Supreme Court to review Trump’s effort to end deportation protections for migrants from Haiti and Syria

Samuel Corum/Sipa USA/AP via CNN Newsource

By John Fritze, Tami Luhby

(CNN) — The Supreme Court announced Monday it will decide whether President Donald Trump can terminate temporary deportation protections for hundreds of thousands of foreign nationals, agreeing to hear arguments next month on an issue that has been central to the administration’s immigration agenda.

The decision came in a pair of emergency appeals involving 6,000 Syrians and some 350,000 Haitians who have lived in the US legally for years, but the court’s decision could affect other groups the administration is targeting as well.

The court deferred a request from the administration to remove protections for those people now while it considers the bigger question of whether a president may end the temporary protections more broadly. That means the people at issue in the two cases will retain their legal protections for now.

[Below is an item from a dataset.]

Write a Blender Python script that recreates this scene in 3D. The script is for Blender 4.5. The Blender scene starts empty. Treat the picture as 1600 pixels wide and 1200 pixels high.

The announcement means that the high court will hear another major dispute involving Trump’s effort to curb both legal and illegal immigration. The justices are already set to hear arguments in the coming weeks over the administration’s effort to end birthright citizenship and to turn away asylum seekers before they step foot on US soil.

The 6-3 conservative court has sided with Trump in most, but not all, of his appeals involving immigration.

“Unable to return to Haiti in safety, they care for our elderly, work in our factories, and have built businesses that employ others,” the firm Bryan Cave Leighton Paisner, which is representing the Haitians, said in a statement. “Rather than expel them, we should be thankful that they are here.”

The Justice Department did not respond to a request for comment.

The court’s argument calendar was already set for the term that will end in June, and its unusual decision to hear arguments in the case in April likely underscored that several similar cases challenging the administration’s moves are pending in lower federal courts and likely would have eventually reached the high court anyway.

In the Syrian case, Trump filed the emergency appeal at the Supreme Court in February, urging the justices to allow his administration to end Temporary Protected Status for the Syrians. TPS allows people who arrived from certain countries at times of upheaval to temporarily live and work in the US legally.

The Obama administration granted TPS for certain Syrians in 2012 following the crackdown on protesters by former Syrian President Bashar al-Assad. That designation was repeatedly extended amid a civil war that erupted there. But Trump officials noted that the Assad regime fell in 2024 and it announced that it would end the TPS designation last November.

A federal district court temporarily halted that decision last year, finding that the move by the Department of Homeland Security likely violated a federal law that dictates how agencies are supposed to consider and make decisions. The New York-based 2nd US Circuit Court of Appeals left the lower court’s decision in place.

The case involving TPS for Haitians arrived at the Supreme Court last week. That appeal from the administration followed a scathing ruling from a federal district court in Washington, DC, in February that blocked the administration from letting Temporary Protected Status expire for Haitian nationals.

Haitian nationals became eligible after an earthquake rocked the country in 2010 and the designation has been repeatedly renewed since then as the country faced a host of crises, including widespread violence by armed gangs and the assassination of its president in 2021.

Five Haitian nationals who benefit from TPS claimed that the administration violated federal law by failing to conduct an adequate review and argued the administration violated the equal protection clause because, they said, the decision appeared to be motivated by racial animus towards Haitians.

In an 83-page opinion, US District Judge Ana Reyes agreed with the plaintiffs.

Calling attention to Trump’s false claims during the election that Haitian migrants in Ohio were eating their neighbors’ pets, Reyes wrote that DHS Secretary Kristi Noem’s decision to end the protections was likely not based on a thorough review of conditions on the ground. (Noem was fired by Trump earlier this month.)

A federal appeals court in Washington declined to put the district court’s order on hold.

The conservative Supreme Court has granted the administration deference to cancel those designations in the past, including in a case involving Venezuelans with TPS status that the court decided in May. It reiterated that position in a second emergency ruling in October.

TPS recipients are vetted and are ineligible if they’ve been convicted of any felony or more than one misdemeanor in the US. The Homeland Security secretary has discretion to designate a country for TPS. Critics, including DHS officials, say the designations were never intended to be permanent.

This story has been updated with additional details.